Creating high-fashion forgeries out of low-budget materials is nothing new for artist Libby Black. Made out of paper, acrylic paint and hot glue, some of her projects have included recreating a Kate Spade store in a museum and a Louis Vuitton boutique in a gallery (which incidentally Vuitton threatened to shut down). In her work, Black investigates the outward appearance of the “good life” and the social, cultural and economic symbolism of the objects she copies. She writes, “My work is about surface, desire and distraction. I am drawn to this subject matter because of my uneasiness and ambivalence about what these status symbols mean to me, and how they function in society.”
By re-making, painting and constructing faux designer objects with the utmost care and attention, Black opens the opportunity for us to contemplate our relationship with the brands and lifestyle she presents. In Work Out we cannot avoid seeing our reflections in the mirror-lined walls of the installation. The sight of ourselves in this absurdly branded exercise room may instigate our own longing for the luxury labels presented. Whereas a gym provides the space and equipment to literally sculpt one’s body, is it irrational to indulge the notion that buying the latest fashion accessory will transform us for the better too? In working on a perfect body on the treadmill, would success be more obvious while wearing Prada? While we may rationally understand this to be false – we cannot, after all, buy happiness or a perfect figure – Black’s Work Out suggests the bizarre promise of high fashion and teases at our own conflicted desires.

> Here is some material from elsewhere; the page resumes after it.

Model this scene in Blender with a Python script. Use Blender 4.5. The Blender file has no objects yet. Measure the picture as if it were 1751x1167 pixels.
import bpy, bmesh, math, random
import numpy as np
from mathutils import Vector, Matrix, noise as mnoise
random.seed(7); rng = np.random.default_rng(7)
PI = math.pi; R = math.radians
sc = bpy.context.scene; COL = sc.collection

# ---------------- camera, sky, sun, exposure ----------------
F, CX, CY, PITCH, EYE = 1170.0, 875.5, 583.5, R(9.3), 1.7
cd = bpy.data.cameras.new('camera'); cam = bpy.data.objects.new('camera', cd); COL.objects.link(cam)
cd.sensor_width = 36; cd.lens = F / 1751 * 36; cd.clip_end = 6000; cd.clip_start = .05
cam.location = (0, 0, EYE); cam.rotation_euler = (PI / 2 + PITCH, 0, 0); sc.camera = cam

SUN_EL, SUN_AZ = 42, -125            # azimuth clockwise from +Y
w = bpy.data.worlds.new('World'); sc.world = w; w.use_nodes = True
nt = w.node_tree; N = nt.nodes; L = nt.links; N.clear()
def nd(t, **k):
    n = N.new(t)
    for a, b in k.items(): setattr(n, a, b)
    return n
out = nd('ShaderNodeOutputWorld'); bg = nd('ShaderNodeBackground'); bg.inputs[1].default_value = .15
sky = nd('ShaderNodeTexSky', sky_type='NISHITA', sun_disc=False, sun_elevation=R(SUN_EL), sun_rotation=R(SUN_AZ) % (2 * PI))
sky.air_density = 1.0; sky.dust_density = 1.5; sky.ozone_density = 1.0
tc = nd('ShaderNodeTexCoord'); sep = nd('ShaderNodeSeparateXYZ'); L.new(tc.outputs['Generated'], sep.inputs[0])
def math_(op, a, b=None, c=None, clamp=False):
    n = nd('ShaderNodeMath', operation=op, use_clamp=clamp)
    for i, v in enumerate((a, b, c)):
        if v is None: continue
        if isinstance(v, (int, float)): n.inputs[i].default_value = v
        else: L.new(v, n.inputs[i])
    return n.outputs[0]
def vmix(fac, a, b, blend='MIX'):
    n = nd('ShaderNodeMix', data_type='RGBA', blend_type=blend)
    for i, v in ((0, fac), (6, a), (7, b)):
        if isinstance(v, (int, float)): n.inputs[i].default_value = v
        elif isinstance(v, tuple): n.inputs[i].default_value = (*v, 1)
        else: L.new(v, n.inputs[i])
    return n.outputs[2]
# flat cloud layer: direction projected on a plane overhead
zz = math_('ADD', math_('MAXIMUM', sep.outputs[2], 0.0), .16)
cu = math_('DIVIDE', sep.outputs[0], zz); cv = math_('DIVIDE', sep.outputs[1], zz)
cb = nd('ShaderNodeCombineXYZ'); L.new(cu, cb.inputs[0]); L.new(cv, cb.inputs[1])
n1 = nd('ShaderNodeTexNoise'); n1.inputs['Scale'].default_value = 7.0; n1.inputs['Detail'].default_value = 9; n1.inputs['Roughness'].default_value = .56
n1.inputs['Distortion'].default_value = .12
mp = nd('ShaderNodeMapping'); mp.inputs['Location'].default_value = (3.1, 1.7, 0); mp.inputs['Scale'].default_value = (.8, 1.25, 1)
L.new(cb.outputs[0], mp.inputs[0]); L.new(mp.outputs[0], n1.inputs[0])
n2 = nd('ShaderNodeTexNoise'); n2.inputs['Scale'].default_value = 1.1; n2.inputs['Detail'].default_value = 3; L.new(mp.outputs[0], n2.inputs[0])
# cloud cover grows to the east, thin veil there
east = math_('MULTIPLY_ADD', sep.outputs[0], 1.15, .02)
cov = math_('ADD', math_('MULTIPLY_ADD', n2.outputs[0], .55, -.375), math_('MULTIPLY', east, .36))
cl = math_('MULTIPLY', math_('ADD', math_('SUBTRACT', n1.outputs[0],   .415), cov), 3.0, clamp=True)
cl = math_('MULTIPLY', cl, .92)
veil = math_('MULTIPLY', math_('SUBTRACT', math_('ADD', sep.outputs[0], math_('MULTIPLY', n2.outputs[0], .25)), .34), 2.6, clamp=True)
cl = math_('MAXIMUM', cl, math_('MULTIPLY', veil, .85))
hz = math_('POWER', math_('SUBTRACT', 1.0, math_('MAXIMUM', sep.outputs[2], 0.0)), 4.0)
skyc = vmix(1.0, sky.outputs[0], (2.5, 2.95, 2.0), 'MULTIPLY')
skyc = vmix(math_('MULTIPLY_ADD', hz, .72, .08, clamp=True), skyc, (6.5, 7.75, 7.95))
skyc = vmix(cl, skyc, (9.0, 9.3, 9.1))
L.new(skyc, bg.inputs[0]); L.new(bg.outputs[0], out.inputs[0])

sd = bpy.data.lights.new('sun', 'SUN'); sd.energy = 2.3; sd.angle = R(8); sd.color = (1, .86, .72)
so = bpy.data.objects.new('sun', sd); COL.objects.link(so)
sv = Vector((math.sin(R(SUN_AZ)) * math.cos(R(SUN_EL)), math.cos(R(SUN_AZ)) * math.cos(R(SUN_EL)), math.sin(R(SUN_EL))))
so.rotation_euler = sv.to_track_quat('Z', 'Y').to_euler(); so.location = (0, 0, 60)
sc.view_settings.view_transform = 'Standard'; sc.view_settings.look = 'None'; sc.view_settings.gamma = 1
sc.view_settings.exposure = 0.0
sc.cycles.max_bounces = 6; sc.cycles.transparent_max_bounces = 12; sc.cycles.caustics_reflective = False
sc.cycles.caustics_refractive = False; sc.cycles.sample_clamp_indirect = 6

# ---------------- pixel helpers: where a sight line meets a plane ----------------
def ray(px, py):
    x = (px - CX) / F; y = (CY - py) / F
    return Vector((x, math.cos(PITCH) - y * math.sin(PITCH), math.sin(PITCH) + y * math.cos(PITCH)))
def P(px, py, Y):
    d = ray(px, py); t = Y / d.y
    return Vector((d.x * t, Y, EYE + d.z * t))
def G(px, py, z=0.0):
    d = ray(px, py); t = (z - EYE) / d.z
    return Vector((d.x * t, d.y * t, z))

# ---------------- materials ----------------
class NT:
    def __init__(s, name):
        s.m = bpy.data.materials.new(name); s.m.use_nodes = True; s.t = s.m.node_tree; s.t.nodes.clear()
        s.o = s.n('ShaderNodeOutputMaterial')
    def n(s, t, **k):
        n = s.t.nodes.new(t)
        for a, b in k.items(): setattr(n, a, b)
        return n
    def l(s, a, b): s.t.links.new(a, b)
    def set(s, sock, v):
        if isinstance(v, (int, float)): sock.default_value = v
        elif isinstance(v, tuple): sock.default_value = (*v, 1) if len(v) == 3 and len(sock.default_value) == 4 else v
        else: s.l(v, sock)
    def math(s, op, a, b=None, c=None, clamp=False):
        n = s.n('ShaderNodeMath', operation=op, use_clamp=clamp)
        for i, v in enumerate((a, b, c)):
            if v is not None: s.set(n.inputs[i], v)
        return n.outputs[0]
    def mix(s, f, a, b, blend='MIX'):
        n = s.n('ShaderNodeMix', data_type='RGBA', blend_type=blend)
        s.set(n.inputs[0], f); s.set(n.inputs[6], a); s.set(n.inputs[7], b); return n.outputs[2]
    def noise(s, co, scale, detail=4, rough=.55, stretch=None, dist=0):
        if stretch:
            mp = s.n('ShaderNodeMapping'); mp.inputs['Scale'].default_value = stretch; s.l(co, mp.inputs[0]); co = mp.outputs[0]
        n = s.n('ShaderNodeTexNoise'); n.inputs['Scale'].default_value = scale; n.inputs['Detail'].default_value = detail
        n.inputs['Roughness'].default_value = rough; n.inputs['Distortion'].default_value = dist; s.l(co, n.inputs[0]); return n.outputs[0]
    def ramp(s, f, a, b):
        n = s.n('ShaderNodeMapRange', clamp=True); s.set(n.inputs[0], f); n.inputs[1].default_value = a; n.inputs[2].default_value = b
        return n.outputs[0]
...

Born in Ohio and raised in Texas, Libby Black now lives and works in Berkeley, CA. She received her MFA from the California College of Arts and Crafts in San Francisco in 2001, and received her BFA from the Cleveland Institute of Art in 1999. Her work has been shown extensively throughout the United States in solo and group exhibitions, and is held in both private and public collections in California, New York and Europe, including the Orange County Museum of Art, the Oakland Museum of Art, and The Chaney Family Collection in Houston, Texas.